The defendants complain that at around about 2015 the plaintiff leased some areas of the ground floor of the centre to various tenants namely a massage parlour, a liquor store, sushi bar and a martial arts store. The first point to note is that the sworn testimony of the deponent of the affidavit identifies these as being on the ground floor whereas the representation upon which the defendants rely were in relation to the first floor. Nothing is advanced it would in my opinion amount to a breach of the representations, if they were made, in the manner propounded by the director of the defendants.
A suggestion was made during argument that the martial arts school must have been on the first floor since it is described as being opposite the entrance to one of the tenancies occupied by the defendants. That argument is in contradiction to the sworn testimony provided by the director that the relevant areas were on the ground floor. In summary therefore I analyse the defence based upon the misleading and deceptive conduct said to have been engaged in by the plaintiff as firstly being very indefinitely expressed lacking as it does many of the particulars one would expect, lacking any documentation providing any worthwhile support for the propositions, lacking any documentation to suggest that the defendants regarded the acts of the plaintiff as a breach of the representations which it made and finally that the activities which are being relied upon by the defendants as breaching the misrepresentations do not do so because they were activities undertaken on the ground floor and the representations related to what was to happen on the first floor. Insofar as the defendants rely upon the provisions of the Australian Consumer Law to protect them from the claim from the plaintiff in my view the evidence and arguments advanced do not do so.

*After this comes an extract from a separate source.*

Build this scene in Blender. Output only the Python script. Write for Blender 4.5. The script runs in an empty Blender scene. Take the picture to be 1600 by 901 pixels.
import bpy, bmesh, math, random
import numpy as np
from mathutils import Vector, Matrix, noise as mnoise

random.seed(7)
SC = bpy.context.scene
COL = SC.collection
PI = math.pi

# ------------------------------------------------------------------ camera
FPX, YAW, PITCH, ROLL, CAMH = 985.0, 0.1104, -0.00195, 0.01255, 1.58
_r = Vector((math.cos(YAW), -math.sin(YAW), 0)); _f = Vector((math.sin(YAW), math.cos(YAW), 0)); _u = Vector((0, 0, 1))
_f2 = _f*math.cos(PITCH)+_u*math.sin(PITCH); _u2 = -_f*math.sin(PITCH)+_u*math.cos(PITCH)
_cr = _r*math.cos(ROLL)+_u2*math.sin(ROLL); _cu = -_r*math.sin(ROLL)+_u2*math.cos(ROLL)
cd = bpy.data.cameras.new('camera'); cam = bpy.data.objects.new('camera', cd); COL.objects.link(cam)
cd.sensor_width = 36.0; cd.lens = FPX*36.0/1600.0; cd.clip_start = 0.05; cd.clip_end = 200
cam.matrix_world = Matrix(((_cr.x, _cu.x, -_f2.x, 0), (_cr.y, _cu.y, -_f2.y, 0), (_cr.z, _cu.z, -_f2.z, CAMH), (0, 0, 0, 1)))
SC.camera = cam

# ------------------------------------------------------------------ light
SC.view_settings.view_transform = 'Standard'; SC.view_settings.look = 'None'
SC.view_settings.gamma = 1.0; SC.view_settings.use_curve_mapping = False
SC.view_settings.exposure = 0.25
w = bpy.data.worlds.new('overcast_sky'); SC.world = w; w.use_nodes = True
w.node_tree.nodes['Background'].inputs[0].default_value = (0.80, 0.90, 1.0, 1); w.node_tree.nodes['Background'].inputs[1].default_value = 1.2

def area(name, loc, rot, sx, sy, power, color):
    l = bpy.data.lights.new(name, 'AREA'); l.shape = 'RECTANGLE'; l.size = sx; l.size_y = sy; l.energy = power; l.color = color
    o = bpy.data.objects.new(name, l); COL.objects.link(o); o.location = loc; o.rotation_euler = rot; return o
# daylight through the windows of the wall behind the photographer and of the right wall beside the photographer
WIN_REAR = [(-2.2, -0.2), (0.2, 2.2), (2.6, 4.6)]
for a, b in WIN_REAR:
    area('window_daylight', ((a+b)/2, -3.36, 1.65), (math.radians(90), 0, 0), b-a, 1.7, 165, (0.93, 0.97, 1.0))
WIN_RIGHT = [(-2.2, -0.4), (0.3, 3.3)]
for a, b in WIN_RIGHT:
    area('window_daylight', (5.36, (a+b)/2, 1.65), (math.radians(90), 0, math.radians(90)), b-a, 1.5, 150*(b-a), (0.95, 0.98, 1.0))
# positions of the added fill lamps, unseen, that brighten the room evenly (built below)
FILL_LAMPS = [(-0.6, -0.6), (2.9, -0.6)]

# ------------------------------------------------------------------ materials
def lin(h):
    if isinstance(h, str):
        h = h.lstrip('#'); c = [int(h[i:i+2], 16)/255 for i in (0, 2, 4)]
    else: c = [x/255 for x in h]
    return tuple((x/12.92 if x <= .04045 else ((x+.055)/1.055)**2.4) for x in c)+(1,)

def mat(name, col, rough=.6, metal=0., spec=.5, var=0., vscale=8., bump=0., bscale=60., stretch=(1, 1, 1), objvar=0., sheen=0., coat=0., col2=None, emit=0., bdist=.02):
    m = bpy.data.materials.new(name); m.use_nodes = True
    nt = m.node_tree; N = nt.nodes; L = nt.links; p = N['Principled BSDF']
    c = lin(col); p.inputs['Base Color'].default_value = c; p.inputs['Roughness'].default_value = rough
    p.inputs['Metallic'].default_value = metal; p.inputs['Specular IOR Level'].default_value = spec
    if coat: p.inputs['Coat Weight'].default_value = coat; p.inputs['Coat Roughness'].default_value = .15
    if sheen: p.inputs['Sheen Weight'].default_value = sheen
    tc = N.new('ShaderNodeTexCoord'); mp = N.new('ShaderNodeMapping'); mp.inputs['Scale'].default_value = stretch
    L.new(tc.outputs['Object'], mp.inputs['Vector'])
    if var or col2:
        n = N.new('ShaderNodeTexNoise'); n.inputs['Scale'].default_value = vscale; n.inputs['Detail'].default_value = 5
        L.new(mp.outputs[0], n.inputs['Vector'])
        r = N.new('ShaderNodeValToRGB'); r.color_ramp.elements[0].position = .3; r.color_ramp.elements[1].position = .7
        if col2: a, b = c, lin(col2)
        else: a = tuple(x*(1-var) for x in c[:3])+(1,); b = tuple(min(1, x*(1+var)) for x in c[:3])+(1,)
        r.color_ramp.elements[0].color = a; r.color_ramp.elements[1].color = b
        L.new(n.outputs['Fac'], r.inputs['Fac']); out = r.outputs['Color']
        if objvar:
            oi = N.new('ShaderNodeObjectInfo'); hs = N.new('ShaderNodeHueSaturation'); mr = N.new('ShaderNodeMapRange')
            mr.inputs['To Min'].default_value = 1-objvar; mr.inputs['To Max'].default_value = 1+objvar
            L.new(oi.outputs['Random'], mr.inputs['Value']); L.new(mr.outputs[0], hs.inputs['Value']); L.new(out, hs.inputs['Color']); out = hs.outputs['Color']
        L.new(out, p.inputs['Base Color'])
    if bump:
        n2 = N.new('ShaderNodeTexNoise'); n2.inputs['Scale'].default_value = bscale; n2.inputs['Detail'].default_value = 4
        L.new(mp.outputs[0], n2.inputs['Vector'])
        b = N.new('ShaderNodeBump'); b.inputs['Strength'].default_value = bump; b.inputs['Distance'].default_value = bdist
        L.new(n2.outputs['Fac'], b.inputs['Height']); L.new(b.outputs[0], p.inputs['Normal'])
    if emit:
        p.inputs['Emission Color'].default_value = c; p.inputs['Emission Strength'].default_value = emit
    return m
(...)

The next point to consider is whether or not there was a surrender of part of the lease of one of the tenancies such that the amount claimed to be due is inflated. On that score there is a chain of email correspondence concerning the surrender of an area of the tenancy of unit 39 of the plaintiff's premises the reduction being something in the order of 107 sqm and a proposed reduction in rental accordingly. Proposals in those terms were contained in a letter dated 11 December 2015 from the plaintiff to Office Leasing Australia Pty Ltd but were expressed to be subject to final lessor board approval and subject to the execution of a deed of variation by both the lessee and the lessor and the payment of the costs of that deed by the lessor. The letter contained provisions for the first defendant to signify its agreement with the proposed terms by signing, dating and so forth the letter to which I have referred. There followed further discussion between the parties and a further letter dated 16 December 2015 proposing variations and extensions to the tenancy of unit 39A which was occupied by the second defendant and a further letter of the same date concerning unit 39. There is no suggestion that the letters were ever endorsed with the consent of the relevant defendant. In response to that on 23 December 2015 the defendants responded by suggesting a licensed surveyor (at the plaintiff's cost) to measure up the premises after intertenancy walls had been installed. What does appear to be clear however is that no formal document as contemplated by the correspondence was ever drawn up and the partitioning of the relevant area did not proceed.
In the absence of any evidence that an enforceable contract was entered between the parties surrendering a portion of the tenanted premises, and that the relevant defendant ceased to occupy that portion of the premises, I am unable to see that there is an argument which could properly impugn the plaintiff's claim for the full amount of the rental and other costs which it claims to be due from these defendants. Accordingly I am of the view that a judgment in terms of that sought by the plaintiff should be entered. In doing so I am cognisant of the fact that the terms of the lease provide that set‑offs, counterclaims and the like do not derogate from the obligation to pay the rent and other outgoings.
There are however issues raised by the defendant which are capable of being pursued and which may lead to an award of damages to the defendant for breach of the lease because of the failure of the plaintiff to properly carry out its obligations under the terms of the leases. The defendants shall have leave to pursue those matters but judgment shall be entered for the plaintiff in the amount of its claim. On the questions of costs, I await argument from the parties on the delivery of this decision. I acknowledge that Mr Bennett who argued this matter before me will not be available when this decision is to be delivered and would be amenable to adjourning to a later date when he is available to argue the costs issue.